Because silence reads as weakness in this context. The accusations are coming from inside the movement—from people who were there, who know the details. Public defense is a show of force, a way of saying the leadership is unified and the doubters should fall in line.
But the Guardian reported that Rodríguez did communicate with U.S. intermediaries. Isn't that a real problem?
It is, but Cabello's framing matters. He's saying she signaled cooperation with a new order, not that she orchestrated Maduro's removal. There's a difference—one is pragmatism, the other is betrayal. He's drawing that line carefully.

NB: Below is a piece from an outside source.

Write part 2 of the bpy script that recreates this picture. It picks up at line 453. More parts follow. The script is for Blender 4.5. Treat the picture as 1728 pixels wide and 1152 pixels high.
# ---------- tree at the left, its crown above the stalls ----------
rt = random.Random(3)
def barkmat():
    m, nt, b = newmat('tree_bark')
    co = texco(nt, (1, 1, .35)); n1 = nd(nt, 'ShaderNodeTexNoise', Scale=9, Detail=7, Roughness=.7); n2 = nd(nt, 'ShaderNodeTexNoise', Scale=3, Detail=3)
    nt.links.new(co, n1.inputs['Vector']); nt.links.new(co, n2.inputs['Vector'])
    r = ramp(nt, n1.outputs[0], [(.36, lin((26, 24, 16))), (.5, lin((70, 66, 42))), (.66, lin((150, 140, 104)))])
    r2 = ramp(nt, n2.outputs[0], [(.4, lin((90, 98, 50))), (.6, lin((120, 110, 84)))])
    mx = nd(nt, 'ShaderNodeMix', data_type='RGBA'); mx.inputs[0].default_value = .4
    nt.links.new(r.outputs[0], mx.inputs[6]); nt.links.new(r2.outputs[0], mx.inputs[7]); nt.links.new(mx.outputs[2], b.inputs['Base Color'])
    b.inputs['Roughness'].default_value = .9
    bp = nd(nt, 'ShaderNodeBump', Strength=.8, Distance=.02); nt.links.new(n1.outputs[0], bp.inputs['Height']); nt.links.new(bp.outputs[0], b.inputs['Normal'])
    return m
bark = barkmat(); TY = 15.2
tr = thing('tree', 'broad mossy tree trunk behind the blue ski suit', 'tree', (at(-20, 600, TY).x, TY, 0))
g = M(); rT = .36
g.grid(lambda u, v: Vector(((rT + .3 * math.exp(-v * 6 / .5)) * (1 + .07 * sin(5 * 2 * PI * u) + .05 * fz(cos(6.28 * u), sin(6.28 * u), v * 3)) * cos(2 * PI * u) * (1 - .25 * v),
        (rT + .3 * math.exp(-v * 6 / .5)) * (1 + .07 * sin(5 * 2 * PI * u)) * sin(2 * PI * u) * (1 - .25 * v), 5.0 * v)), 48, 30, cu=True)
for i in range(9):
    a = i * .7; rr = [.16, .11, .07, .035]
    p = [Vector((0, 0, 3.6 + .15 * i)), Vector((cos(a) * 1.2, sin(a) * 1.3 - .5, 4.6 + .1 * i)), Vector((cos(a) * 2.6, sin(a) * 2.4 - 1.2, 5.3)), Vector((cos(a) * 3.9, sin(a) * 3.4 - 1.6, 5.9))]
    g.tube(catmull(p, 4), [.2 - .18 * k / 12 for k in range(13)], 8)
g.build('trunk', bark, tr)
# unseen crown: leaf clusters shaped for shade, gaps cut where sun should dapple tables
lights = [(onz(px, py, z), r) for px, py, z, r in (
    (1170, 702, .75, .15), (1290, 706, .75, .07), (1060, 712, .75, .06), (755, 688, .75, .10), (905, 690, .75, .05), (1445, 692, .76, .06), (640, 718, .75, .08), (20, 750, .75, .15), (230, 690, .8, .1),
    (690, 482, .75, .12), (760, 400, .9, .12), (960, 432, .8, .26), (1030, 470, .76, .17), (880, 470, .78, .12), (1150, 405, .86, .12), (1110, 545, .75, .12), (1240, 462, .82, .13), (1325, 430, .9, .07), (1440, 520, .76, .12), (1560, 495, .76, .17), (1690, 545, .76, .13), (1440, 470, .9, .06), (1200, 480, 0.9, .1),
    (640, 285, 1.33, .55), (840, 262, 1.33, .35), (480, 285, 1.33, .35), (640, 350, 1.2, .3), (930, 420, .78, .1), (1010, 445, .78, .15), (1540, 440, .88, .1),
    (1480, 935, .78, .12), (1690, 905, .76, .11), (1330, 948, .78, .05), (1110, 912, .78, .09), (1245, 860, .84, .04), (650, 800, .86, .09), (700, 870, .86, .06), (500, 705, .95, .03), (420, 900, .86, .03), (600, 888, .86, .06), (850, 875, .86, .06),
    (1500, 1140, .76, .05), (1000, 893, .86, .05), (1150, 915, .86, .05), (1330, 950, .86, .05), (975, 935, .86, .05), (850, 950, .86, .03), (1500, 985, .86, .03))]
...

What about his argument that the opposition can't govern under the 1999 Constitution?
It's a way of saying the system is locked. The Constitution is the foundation, and if you accept it, you accept the rules the revolution wrote. He's essentially telling the opposition: you can never win here, so stop trying.
Is that actually true, or is it just rhetoric?
It's both. Constitutionally, he has a point—the document does embed revolutionary principles. But it's also a threat dressed in legal language. He's saying the opposition will never be allowed to govern, period.
What happens if factions keep accusing each other of treason?
That's the real danger. Cabello is trying to prevent that spiral by shutting down the narrative early. But if the accusations persist, if more people start believing them, the unity he's defending could fracture anyway.